(1.) The question in this appeal is whether the plaintiff-appellant's suit is barred for want of a certificate under as, 4 and 6 of the Pensions Act, XXIII of 1871, as the trial Court has held.
(2.) One Kushalbhai Neechabhai had obtained a Sanad for an allowance computed in respect of his Desaigiri Haq in 1878. His widow Bai Kashi sold the allowance to the plaintiff appellant on May 3, 1922, for Rs, 5000. The appellant after his purchase applied to the Collector to have his name entered in the register under the Watan Act, and on August 8, 1923, he was informed by the Mamlatdar of Chikhli that the Commissioner had ordered it to be entered. But on November 29, 1923, the Mamlatdar informed him that his name had been entered only during the life time of Bai Kashi. The plaintiff accordingly filed the present suit against the Secretary of State for a declaration that he was the full owner of the Desaigiri cash allowance standing in the name of Bai Kashi and was entitled to hold the same absolutely in the revenue records, and for an injunction that the Secretary of State should be ordered to enter the plaintiff's name as the full owner and not only during the life-time of the defendant No. 2, Bai Kashi. The defendants objection that the suit could not be entertained in the absence of the certificate under sections 4 and 6 of the Pensions Act was upheld by the District Judge on the authority of Dwarkanath Amrit V/s. Mahadeo Bal-kriahna, s.c. 14 Bom. L.R. 938. The plaintiff appeals.

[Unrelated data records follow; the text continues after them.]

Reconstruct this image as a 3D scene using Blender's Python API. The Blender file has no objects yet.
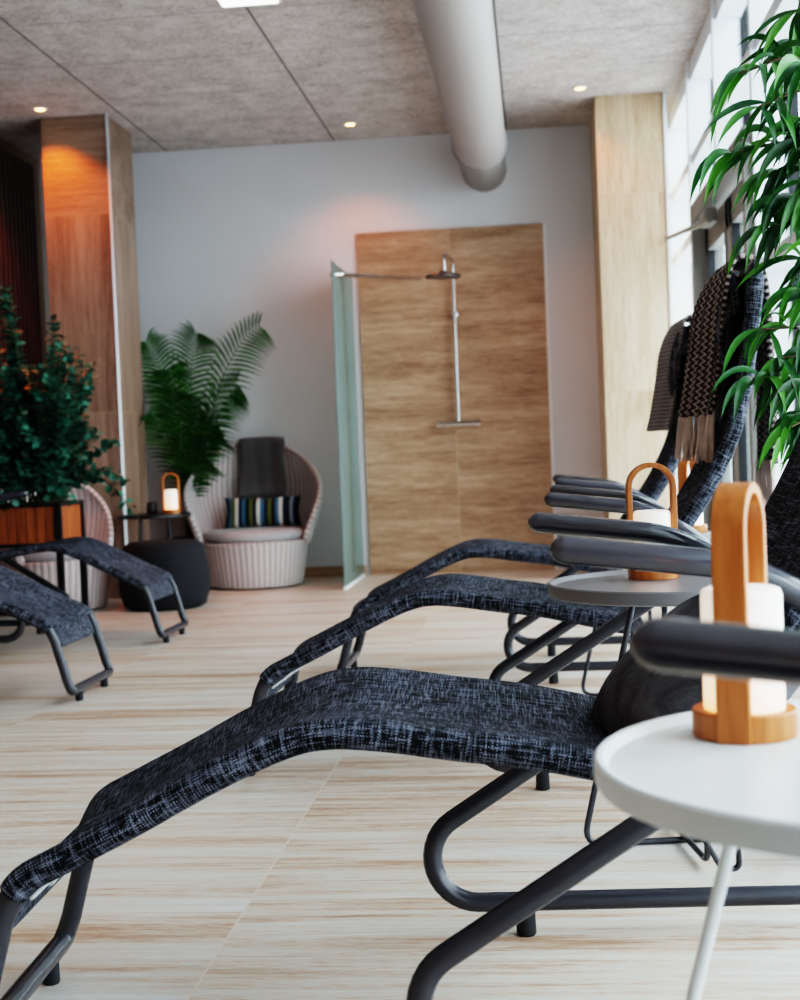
import bpy, bmesh, math, random
from mathutils import Vector, Matrix
PI = math.pi
S = bpy.context.scene
COL = S.collection
R = math.radians

# ------------------------------------------------------------------ materials
def lin(c):
    return tuple(((v/12.92) if v <= 0.04045 else ((v+0.055)/1.055)**2.4) for v in [x/255.0 for x in c])

class NT:
    def __init__(self, name):
        self.m = bpy.data.materials.new(name); self.m.use_nodes = True
        self.t = self.m.node_tree; self.n = self.t.nodes
        self.b = self.n['Principled BSDF']; self.out = self.n['Material Output']
    def new(self, typ, **kw):
        nd = self.n.new(typ)
        for k, v in kw.items():
            if k.startswith('i_'):
                nd.inputs[k[2:].replace('_', ' ')].default_value = v
            else:
                setattr(nd, k, v)
        return nd
    def link(self, a, b): self.t.links.new(a, b)
    def coord(self, kind='Object', scale=(1, 1, 1), rot=(0, 0, 0)):
        tc = self.new('ShaderNodeTexCoord'); mp = self.new('ShaderNodeMapping')
        mp.inputs['Scale'].default_value = scale; mp.inputs['Rotation'].default_value = rot
        self.link(tc.outputs[kind], mp.inputs['Vector']); return mp.outputs['Vector']
    def noise(self, vec, scale=5, detail=4, rough=0.55, dist=0.0):
        nd = self.new('ShaderNodeTexNoise'); nd.inputs['Scale'].default_value = scale
        nd.inputs['Detail'].default_value = detail; nd.inputs['Roughness'].default_value = rough
        nd.inputs['Distortion'].default_value = dist
        if vec is not None: self.link(vec, nd.inputs['Vector'])
        return nd.outputs['Fac']
    def wave(self, vec, scale, dist=0.0, direction='X', detail=1.0, dscale=1.0):
        nd = self.new('ShaderNodeTexWave', bands_direction=direction)
        nd.inputs['Scale'].default_value = scale; nd.inputs['Distortion'].default_value = dist
        nd.inputs['Detail'].default_value = detail; nd.inputs['Detail Scale'].default_value = dscale
        self.link(vec, nd.inputs['Vector']); return nd.outputs['Fac']
    def ramp(self, fac, stops, interp='LINEAR'):
        nd = self.new('ShaderNodeValToRGB'); cr = nd.color_ramp; cr.interpolation = interp
        while len(cr.elements) < len(stops): cr.elements.new(0.5)
        for e, (p, c) in zip(cr.elements, stops):
            e.position = p; e.color = tuple(c)+((1,) if len(c) == 3 else ())
        self.link(fac, nd.inputs['Fac']); return nd.outputs['Color']
    def mix(self, fac, a, b, mode='MIX'):
        nd = self.new('ShaderNodeMix', data_type='RGBA', blend_type=mode)
        for sock, v in ((nd.inputs[0], fac), (nd.inputs[6], a), (nd.inputs[7], b)):
            if hasattr(v, 'links'): self.link(v, sock)
            elif isinstance(v, (int, float)): sock.default_value = v
            else: sock.default_value = tuple(v)+((1,) if len(v) == 3 else ())
        return nd.outputs[2]
    def math(self, op, a, b=0.0, c=0.0):
        nd = self.new('ShaderNodeMath', operation=op)
        for sock, v in zip(nd.inputs, (a, b, c)):
            if hasattr(v, 'links'): self.link(v, sock)
            else: sock.default_value = v
        return nd.outputs[0]
    def bump(self, h, strength=0.3, dist=0.01):
        nd = self.new('ShaderNodeBump'); nd.inputs['Strength'].default_value = strength
        nd.inputs['Distance'].default_value = dist; self.link(h, nd.inputs['Height'])
        self.link(nd.outputs['Normal'], self.b.inputs['Normal'])
    def base(self, c):
        if hasattr(c, 'links'): self.link(c, self.b.inputs['Base Color'])
        else: self.b.inputs['Base Color'].default_value = tuple(c)+(1,)
    def set(self, **kw):
        for k, v in kw.items(): self.b.inputs[k.replace('_', ' ')].default_value = v
        return self

def plain(name, c, rough=0.5, metal=0.0, spec=0.5, var=0.06, vs=18, coat=0.0, sheen=0.0):
    t = NT(name); v = t.coord(); f = t.noise(v, vs, 3)
    lo = tuple(x*(1-var) for x in c); hi = tuple(min(1, x*(1+var)) for x in c)
    t.base(t.ramp(f, [(0.3, lo), (0.7, hi)]))
    t.set(Roughness=rough, Metallic=metal)
    t.b.inputs['Specular IOR Level'].default_value = spec
    t.b.inputs['Coat Weight'].default_value = coat
    t.b.inputs['Sheen Weight'].default_value = sheen
    return t.m

M = {}
M['tube'] = plain('dark_grey_painted_steel', lin((64, 64, 70)), 0.24, 0.2)
M['arm'] = plain('grey_armrest_plastic', lin((66, 66, 74)), 0.16, 0.0, coat=0.8)
M['rubber'] = plain('black_rubber', lin((38, 40, 44)), 0.7)
M['lace'] = plain('white_lace', lin((215, 215, 215)), 0.7)
M['cream'] = plain('cream_lacquer', lin((222, 229, 231)), 0.38, var=0.015)
M['taupe'] = plain('taupe_lacquer', lin((112, 110, 112)), 0.45, var=0.02)
M['black'] = plain('black_lacquer', lin((28, 28, 32)), 0.4)
M['chrome'] = plain('chrome', (0.62, 0.62, 0.63), 0.12, 1.0, var=0.02)
M['steel'] = plain('dark_brushed_steel', (0.16, 0.16, 0.17), 0.35, 0.9)
M['white'] = plain('white_frame_paint', lin((233, 238, 242)), 0.45, var=0.01)
M['gasket'] = plain('dark_window_gasket', lin((12, 16, 22)), 0.4)
M['doorgrey'] = plain('grey_door_paint', lin((150, 148, 144)), 0.45, var=0.02)
M['duct'] = plain('white_grey_duct', lin((160, 152, 149)), 0.42, 0.0, var=0.02, vs=3)
M['collar'] = plain('grey_duct_collar', lin((150, 146, 143)), 0.5, 0.0, var=0.04)
M['cushion_grey'] = plain('light_grey_cushion', lin((176, 172, 174)), 0.9, sheen=0.2)
def m_fleece():
    t = NT('dark_grey_fleece'); a = t.noise(t.coord(), 14, 4, 0.6, 0.6); b = t.noise(t.coord(), 220, 3)
    t.base(t.ramp(a, [(0.3, lin((74, 74, 78))), (0.7, lin((116, 115, 120)))]))
    t.bump(t.math('ADD', t.math('MULTIPLY', a, 1.0), t.math('MULTIPLY', b, 0.15)), 0.7, 0.02)
    t.set(Roughness=1.0); t.b.inputs['Specular IOR Level'].default_value = 0.1; return t.m
M['pillow_dark'] = m_fleece()
M['stem'] = plain('green_brown_stem', lin((70, 78, 48)), 0.7)
M['bark'] = plain('brown_bark', lin((92, 74, 56)), 0.8, var=0.2)
M['soil'] = plain('dark_soil', lin((44, 34, 28)), 0.95, var=0.3, vs=60)
M['pot'] = plain('charcoal_pot', lin((54, 54, 56)), 0.6)
M['bezel'] = plain('white_bezel', lin((230, 228, 224)), 0.4)
M['ground'] = plain('pale_paving', lin((226, 230, 232)), 0.8, vs=2)

def m_emit(name, c, s):
    t = NT(name); t.base(c); t.b.inputs['Emission Color'].default_value = tuple(c)+(1,)
    t.b.inputs['Emission Strength'].default_value = s; return t.m
M['spot'] = m_emit('warm_lamp', (1.0, 0.50, 0.16), 16)
M['panel'] = m_emit('white_diffuser', (1.0, 0.98, 0.95), 5)
def m_trim_glow():
    t = NT('white_corner_profile'); t.base(lin((196, 202, 208)))
    sp = t.new('ShaderNodeSeparateXYZ'); tc = t.new('ShaderNodeTexCoord'); t.link(tc.outputs['Object'], sp.inputs[0])
    t.b.inputs['Emission Color'].default_value = (0.75, 0.92, 1.0, 1)
    t.link(t.ramp(t.math('DIVIDE', sp.outputs['Z'], 3.1), [(0.45, (0.4, 0.4, 0.4)), (0.82, (0.01, 0.01, 0.01))]), t.b.inputs['Emission Strength'])  # reflection on the plain trim painted as emission, fading towards the top
    return t.m
M['led'] = m_trim_glow()

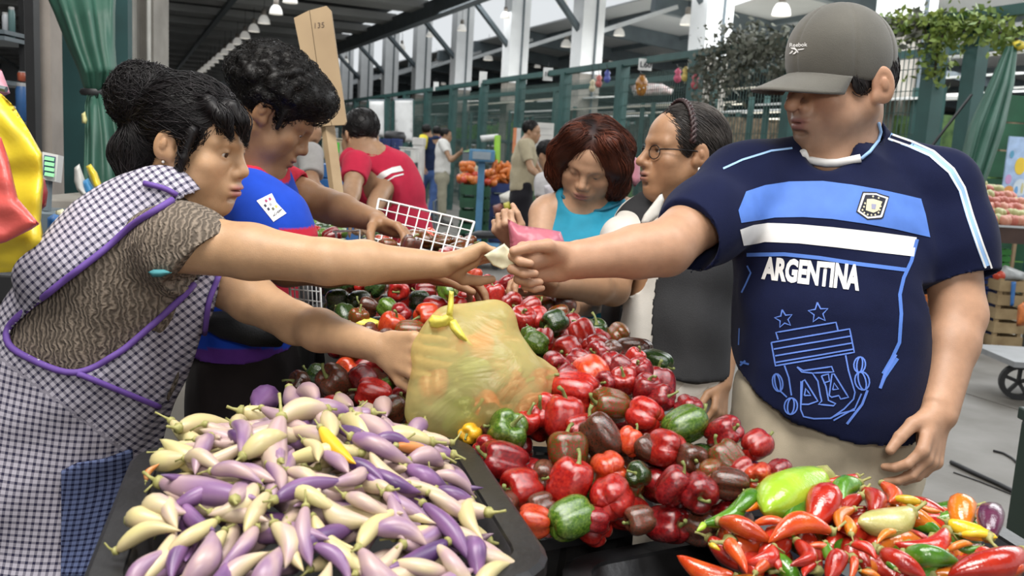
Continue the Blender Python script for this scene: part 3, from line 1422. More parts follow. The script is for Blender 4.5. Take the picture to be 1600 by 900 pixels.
def garment(name, F, parent, col, folds=(), m=None, smooth=1, colfn=None, uvfn=None, label=None):
    """field -> mesh with folds pushed along its normals"""
    V, Q = F.mesh(smooth)
    if folds:
        N = vnormals(V, Q)
        h = np.zeros(len(V))
        for (sc, amp, axis, st, seed, mask) in folds:
            q = fold(V, sc, amp, axis, st, seed=seed)
            if mask is not None:
                q = q * mask(V)
            h += q
        V = V + N * h[:, None]
    c = np.tile(np.array(col, dtype=float), (len(V), 1))
    if colfn is not None:
        c = colfn(V, c)
    o = mesh_obj(name, V, Q, m or CLOTH, parent, True, cols=np.clip(c, 0, 1), uv=uvfn(V) if uvfn else None)
    if label:
        o['label'] = label
    return o, V, Q


def near(c, r):
    c = v3(c)
    return lambda V: np.exp(-((V - c) ** 2).sum(axis=1) / (r * r))


def body_of(parts, parent, tone, H, **kw):
    V, Q = join_meshes(parts)
    return mesh_obj('body', V, Q, SKIN, parent, True, cols=skin_cols(V, tone, H, **kw))


def legs(F, hipL, hipR, footL, footR, r0=.095, r1=.075, k=.03):
    for h, f in ((hipL, footL), (hipR, footR)):
        h, f = v3(h), v3(f)
        kn = h * .5 + f * .5
        F.chain([h, kn, f], [r0, (r0 + r1) / 2, r1], k)


def shoe(parent, p, fwd, m, L=.26):
    F = Field(v3(p) - .25, v3(p) + .25, .012)
    f = unit([fwd[0], fwd[1], 0])
    p = v3(p)
    F.cone(p + [0, 0, .045], p + f * L * .6 + [0, 0, .035], .045, .04, .02)
    F.cone(p + [0, 0, .05], p + [0, 0, .09], .042, .042, .02)
    F.halfspace((0, 0, .002), (0, 0, -1))
    V, Q = F.mesh()
    return mesh_obj('shoe', V, Q, m, parent, True)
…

(3.) It is argued for the appellant, firstly, that the Act should be strictly construed, limiting as it does to the right of the subject, and that the Collector's powers were exhausted by the first order granting the plaintiff's application, and that he could not, therefore, make the second order, and no certificate under the Pensions Act was necessary. Secondly, for the same reason, the second order is void, and such a suit as the present lay without a certificate.